Fitch Ratings revised the outlook on Rwanda’s long-term foreign-currency sovereign rating to Stable from Negative and affirmed the rating at B+.
The agency cited reduced uncertainty around external financing, supported by continued engagement with international partners and easing regional tensions. External disbursements reached about $1 billion in the fiscal year ending June 2025, helping to ease short-term fiscal and external pressures.
Fitch said government debt is expected to stabilise over the medium term, although it could rise to about 79% of GDP by 2027, above the median for countries in the B rating category. The structure of the debt remains a mitigating factor, with about 89% owed to official lenders on concessional terms.
The agency also expects fiscal consolidation to continue, with the budget deficit projected to narrow to 3.6% of GDP in 2026, supported by stronger tax revenues following recent reforms.
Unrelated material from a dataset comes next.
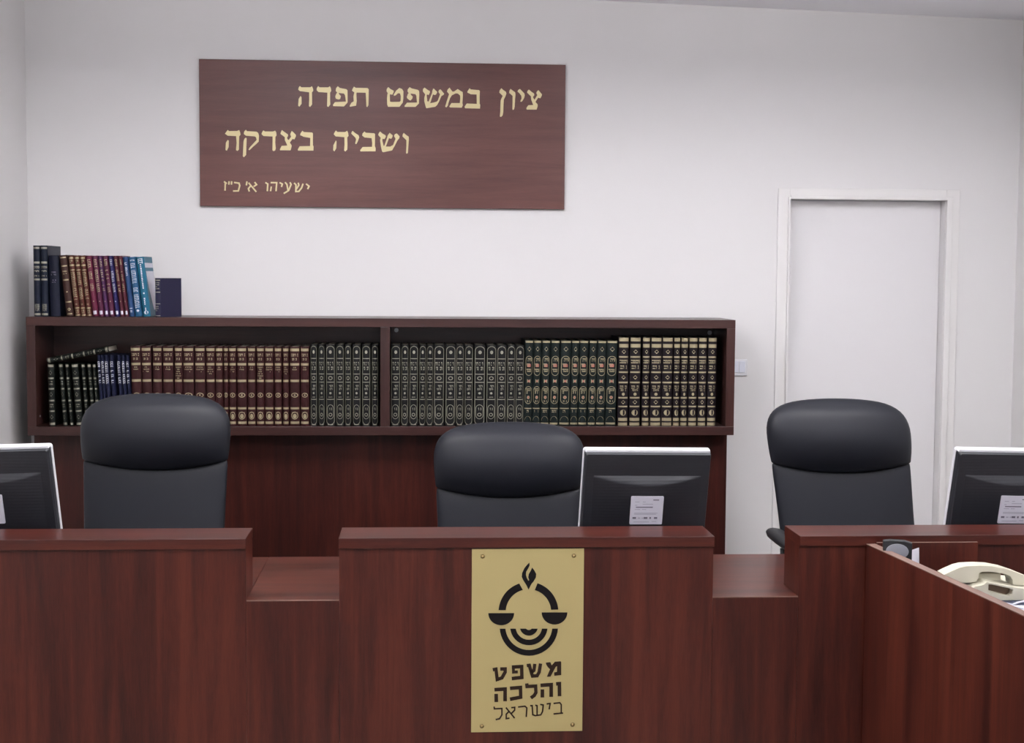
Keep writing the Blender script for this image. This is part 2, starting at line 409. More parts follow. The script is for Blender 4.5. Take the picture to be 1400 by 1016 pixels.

However, Rwanda is expected to maintain a large current account deficit, estimated at about 15% of GDP in 2026, driven in part by imports linked to major infrastructure projects such as Bugesera International Airport.
Key Takeaways
The outlook revision reflects a balance between improving macroeconomic stability and persistent external vulnerabilities. Rwanda’s access to concessional financing from multilateral and bilateral partners remains a key support factor, allowing the government to fund development projects while managing borrowing costs. The high share of concessional debt reduces refinancing risks compared with countries relying more on commercial borrowing. At the same time, large current account deficits highlight Rwanda’s dependence on external funding to finance imports tied to infrastructure investment and economic expansion. Strong growth projections above 7% through 2027 indicate that the economy is expected to expand at a faster pace than many peers, supported by construction, agriculture and tourism. However, sustaining this trajectory will depend on maintaining external financing flows, stabilising foreign reserves and managing debt levels. For investors, the Stable outlook signals reduced near-term risk but does not remove structural concerns related to external balances and debt dynamics. Future rating movements will likely depend on Rwanda’s ability to narrow its current account deficit, maintain fiscal discipline and sustain growth without a significant increase in external vulnerabilities.